Hati Senang

Surah at-Takwir 81 ~ Tafsir Syaikh Fadhlallah (3/3)

Tafsir Juz ‘Amma
(Judul Asli: Beams of Illumination)
Oleh: Syaikh Fadhlallah Haeri

عَلِمَتْ نَفْسٌ مَّا أَحْضَرَتْ

  1. Tiap-tiap jiwa akan tahu apa yang telah ia bawa.

Kita mungkin tidak bisa menyaksikan akhir zaman dalam kita hidup, tapi sepanjang menyangkut kita, ketika saat akhir kita tiba, maka saat akhir kita adalah akhir dari kosmos. Kita tidak peduli dengan banyak atau sedikitnya bintang di atas sana. Manusia yang berakal mengerti bahwa ia memahami penciptaan menurut interpretasinya sendiri: ia adalah pusat penciptaan. Dari sudut pandang yang rasional, ia juga mengetahui bahwa akhir ini tidak berarti akhir dari kosmos secara keseluruhan. Tapi itu tetap merupakan akhir dari kosmosnya, akhir dari apa yang ia jalani.

Bila kita ingat bahwa akhir zaman bisa datang setiap saat dan bahwa kita tergantung di udara (satu kata yang sekaitan dengan nafs [diri] adalah nafas [napas]) maka kita akan menjadi lebih manusiawi. Nabi berkata, “Manusia sedang dalam keadaan tidur; ketika mereka mati maka barulah bangun.” Pencari sejati mencari kematian dikala sedang bangun—kesunyian batin total. Semua praktik para wali Allah dari zaman dahulu menggiring manusia, si pencari, ke kematian batin selagi masih hidup. Jika, selagi masih sadar, paham dan gemerlap dengan kehidupan, kita dapat memasuki keadaan penyerahan diri, maka kita akan mengerti apa itu kematian batin. Jika kita tidak dapat mencapai keadaan ini, maka kita akan tetap berada dalam kebingungan sa‘i, yakni, lari kesana-kemari, seperti disimbolkan dengan lari antara Shafā dan Marwah, suatu ritus haji yang dilaksanakan di Makkah. Pada hakikatnya tidak ada yang salah dengan gerakan kesana-kemari ini karena kita dibuat seperti itu; manusia dilahirkan dalam kabad (kesukaran, penderitaan). Jika ia menyadari realitas ini, maka kabad tersebut akan menjadi seperti sebuah permainan, dan akan sangat bermanfaat. Kata kabd, dari akar kata yang sama, artinya ‘hati’, yakni organ manusia paling penting yang merupakan pembersih darah. Hati memeriksa setiap potensi kesukaran yang bisa dialami oleh tubuh akibat penambahan toksin.

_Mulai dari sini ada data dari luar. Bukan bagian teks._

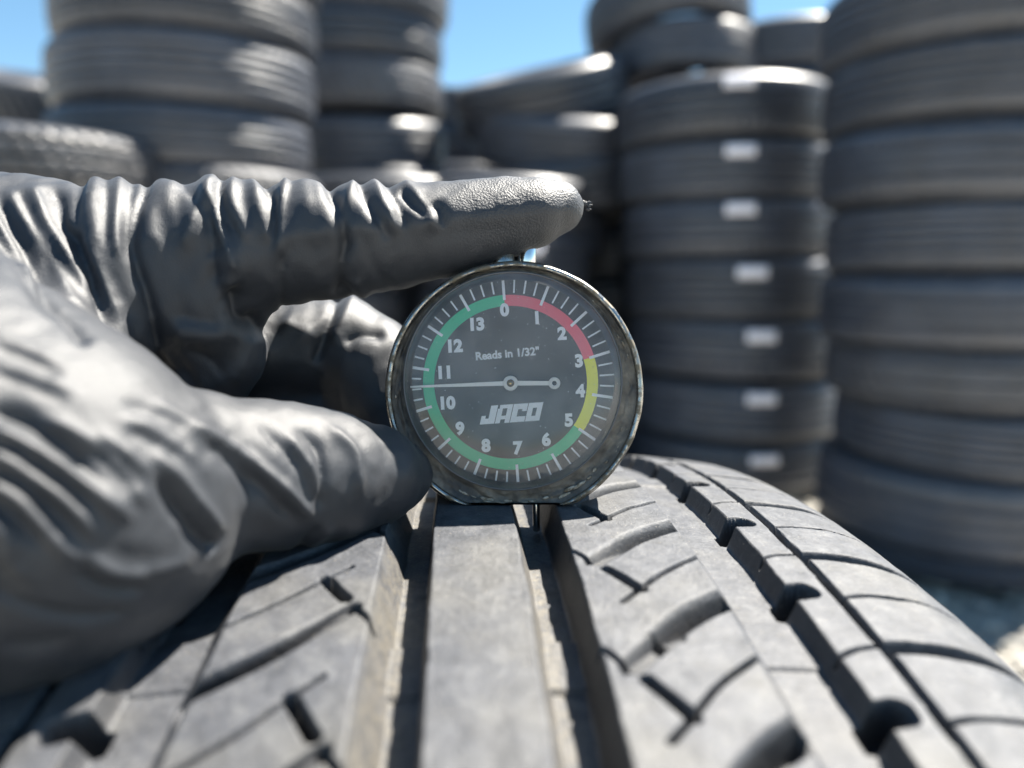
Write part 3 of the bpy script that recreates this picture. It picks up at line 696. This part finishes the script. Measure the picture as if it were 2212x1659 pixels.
dI = np.minimum(chain_d(V, C_INDEX), chain_d(V, C_ROOT)); dT = np.minimum(chain_d(V, C_THUMB), chain_d(V, C_PALM2)+1.5); dM = np.minimum(chain_d(V, C_MID), chain_d(V, C_RING)); dW = chain_d(V, C_WEB)
zone = np.argmin(np.stack([dI, dT, dM, dW+1.0]), 0)
PX, PY, PD = to_px(V/1000)
N0 = vnormals(V, Q)
H = np.zeros(len(V))
def fold(zn, amp, wl, wr, pts, t0=0.22, t1=0.22, sm=True):
    """crease or ridge along a polyline; amp in mm, widths in photo pixels either side"""
    global H
    if 0 in zn: amp *= 0.82; wl *= 0.9; wr *= 0.9
    pts = smooth_line(pts, 5) if (sm and len(pts) > 2) else pts
    xs = [p[0] for p in pts]; ys = [p[1] for p in pts]; m_ = 3.2*max(wl, wr)
    sel = np.where(np.isin(zone, zn) & (PX > min(xs)-m_) & (PX < max(xs)+m_) & (PY > min(ys)-m_) & (PY < max(ys)+m_))[0]
    if not len(sel): return
    d, sd_, al = seg_dist(PX[sel], PY[sel], pts)
    wv = np.where(sd_ > 0, wr, wl)
    tp = sstep(0, t0, al+1e-3)*sstep(0, t1, 1-al+1e-3) if t0 > 0 else 1.0
    if t0 == 0: tp = sstep(0, t1, 1-al+1e-3)
    g_ = np.exp(-(d/wv)**2) if max(wl, wr) > 24 else np.exp(-1.25*(np.sqrt((d/wv)**2+0.10)-0.316))*np.exp(-(d/wv/2.6)**4)
    jit = 1+0.12*vnoise(PX[sel]/23, PY[sel]/23, 0*d, 71)
    H[sel] += amp*g_*tp*jit
def c4(p): return [(x*.3385, y*.3385+345.6) for x, y in p]
def c3(p): return [(x*.599, y*.599+334) for x, y in p]
def tb(p): return [(x*.4427, y*.4427+748.8) for x, y in p]
I_, T_, M_, WB = (0, 3), (1, 3), (2,), (0, 3)
# --- index finger and knuckle
fold(I_, 1.25, 60, 26, [(560, 508), (640, 504), (743, 492), (886, 482), (982, 468), (1100, 460), (1190, 448), (1262, 440)], .15, .1)
fold(I_, -2.2, 10, 14, c4([(330, 150), (385, 260), (400, 400), (490, 520), (560, 680), (640, 900), (720, 1100), (790, 1300)]), .08, .1)
fold(I_, 0.9, 18, 18, c4([(430, 190), (450, 350), (540, 520), (620, 700), (700, 900), (780, 1120), (830, 1300)]))
fold(I_, -1.5, 14, 9, c4([(520, 120), (488, 260), (485, 400), (510, 560)]), 0, .2)
fold(I_, 0.9, 16, 16, c4([(600, 90), (580, 250), (600, 400), (650, 560), (665, 640)]), 0, .3)
fold(I_, -1.0, 12, 8, c4([(680, 110), (690, 330), (668, 480), (670, 640)]), 0, .3)
fold(I_, 0.9, 14, 14, c4([(770, 100), (735, 280), (740, 450), (780, 640), (792, 720)]), 0, .3)
fold(I_, -1.1, 10, 10, c4([(850, 130), (830, 300), (800, 480), (795, 700)]), 0, .3)
fold(I_, -2.2, 10, 16, c4([(950, 110), (890, 300), (862, 440), (858, 560), (900, 720), (960, 900), (1005, 1100), (1040, 1390)]), 0, .08)
fold(I_, 1.0, 12, 10, c4([(900, 130), (860, 250), (840, 450), (850, 540)]), 0, .3)
fold(I_, 0.8, 28, 28, c4([(1040, 100), (1000, 250), (960, 420), (1000, 560), (1060, 640)]), 0, .3)
fold(I_, -1.0, 14, 10, c4([(1130, 90), (1200, 190), (1250, 270), (1230, 400)]), .1, .5)
fold(I_, 1.4, 18, 12, c4([(1310, 80), (1290, 220), (1230, 380), (1190, 520), (1265, 580)]), 0, .25)
fold(I_, -1.9, 22, 16, c4([(1350, 230), (1335, 360), (1350, 500), (1370, 700), (1385, 900)]), .15, .3)
fold(I_, 1.9, 10, 13, c4([(1400, 90), (1345, 200), (1370, 330), (1410, 460), (1470, 580), (1545, 760)]), 0, .18)
fold(I_, -1.3, 12, 12, c4([(1420, 120), (1400, 200), (1440, 340), (1500, 470), (1540, 560)]), .1, .3)
fold(I_, 1.1, 14, 10, c4([(1490, 100), (1470, 250), (1530, 390), (1590, 545)]), 0, .2)
fold(I_, 1.2, 16, 16, c4([(1600, 80), (1620, 180), (1650, 320), (1700, 470), (1715, 550)]), 0, .2)
fold(I_, -2.2, 12, 8, c4([(1660, 100), (1730, 210), (1752, 300), (1750, 450), (1735, 560)]), 0, .25)
fold(I_, 1.9, 7, 9, c4([(1840, 80), (1810, 200), (1785, 330), (1785, 500), (1790, 670)]), 0, .25)
fold(I_, -1.1, 5, 5, c4([(1800, 560), (1803, 760), (1800, 1010)]), .2, .1)
fold(I_, 1.0, 34, 34, c4([(1960, 80), (1950, 260), (1960, 420)]), 0, .4)
fold(I_, -2.6, 15, 9, c3([(1170, 60), (1195, 140), (1225, 200), (1238, 300), (1228, 400), (1222, 520)]), 0, .05)
fold(I_, 1.7, 12, 12, c3([(1290, 70), (1262, 150), (1235, 220), (1242, 300)]), 0, .4)
fold(I_, -1.7, 13, 7, c3([(1290, 100), (1330, 190), (1375, 260), (1420, 330)]), 0, .3)
fold(I_, 1.3, 12, 10, c3([(1345, 90), (1375, 160), (1405, 230), (1425, 300)]), 0, .25)
fold(I_, -1.3, 12, 7, c3([(1395, 110), (1430, 180), (1470, 290)]), 0, .25)
fold(I_, 1.3, 12, 10, c3([(1450, 90), (1500, 160), (1545, 230), (1585, 290)]), 0, .25)
fold(I_, -1.9, 14, 8, c3([(1440, 120), (1490, 180), (1535, 225), (1550, 250)]), .15, .25)
fold(I_, -1.5, 9, 9, c3([(1560, 170), (1590, 220), (1600, 270)]), .2, .3)
fold(I_, -0.9, 8, 8, c3([(1240, 470), (1260, 500), (1290, 530)]))
fold(I_, 1.0, 10, 10, c3([(1280, 440), (1300, 490), (1330, 520)]))
# diagonals over the web by the left edge
fold(WB+(1,), -1.7, 15, 9, c4([(0, 290), (60, 420), (170, 620), (300, 860), (440, 1030), (560, 1200)]), 0, .08)
fold(WB, 1.2, 16, 12, c4([(40, 160), (110, 300), (250, 520), (400, 800), (545, 1030)]), .1, .12)
fold(WB, -1.0, 12, 10, c4([(110, 180), (200, 380), (300, 620), (360, 820)]), .1, .3)
fold(WB, 1.1, 14, 12, c4([(190, 150), (300, 380), (450, 620), (545, 800), (560, 900)]), .1, .2)
fold(WB, -0.9, 12, 10, c4([(260, 160), (370, 400), (480, 560), (540, 640)]), .1, .3)
fold(WB+(1,), -1.2, 13, 10, c4([(-40, 450), (60, 600), (170, 760), (260, 900), (400, 1060)]), 0, .2)
fold(WB+(1,), 1.0, 14, 12, c4([(-40, 370), (60, 520), (180, 700), (300, 900)]), 0, .3)
# shaded underside: pinch and bulge below the finger
fold(I_, -3.2, 26, 18, c4([(1440, 830), (1500, 900), (1530, 1000), (1600, 1040), (1680, 1020)]), .12, .12)
fold(I_, 1.3, 30, 30, c4([(1030, 1060), (1250, 1110), (1450, 1110), (1600, 1080)]))
fold(I_, 1.6, 30, 26, c4([(1380, 560), (1440, 700), (1460, 840)]))
fold(I_, -1.0, 22, 22, c4([(1100, 980), (1300, 1040), (1420, 1050)]))
fold(I_, 1.0, 26, 26, c4([(1640, 1080), (1560, 1280), (1460, 1450)]))
fold(I_, -1.1, 20, 16, c4([(1150, 1200), (1350, 1290), (1420, 1420)]))
# middle finger
fold(M_, -1.6, 12, 10, c4([(2150, 880), (2120, 1000), (2050, 1180), (2000, 1320)]), 0, .2)
fold(M_, 1.2, 20, 16, c4([(2240, 900), (2180, 1020), (2100, 1200)]), 0, .3)
fold(M_, 1.0, 22, 20, c3([(1010, 600), (1090, 640), (1140, 670)]))
fold(M_, -1.3, 14, 12, c3([(1230, 690), (1300, 650), (1400, 650)]))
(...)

Ketika seseorang tertimpa suatu bencana, hendaklah ia mengucapkan al-ḥamdu lillāh (segala puji bagi Allah). Orang semacam itu sudah berada dalam taman: ia sedang tertawa sebagaimana orang yang berpengetahuan. Manusia hanya memenuhi syarat untuk tertawa setelah ia menangis; ia hanya memenuhi syarat untuk hidup setelah ia mati. Sebelum ia dilahirkan, ia mati, dan yang dinamakan ‘aku’ tidak memiliki kehidupan. Manusia berasal dari kematian; maka, agar supaya mengetahui esensi dirinya, ia harus mati pancaindera dan mengungkapkan makna dari seluruh pengalaman penciptaan yang memancar dari kesunyian (kematian) tersebut.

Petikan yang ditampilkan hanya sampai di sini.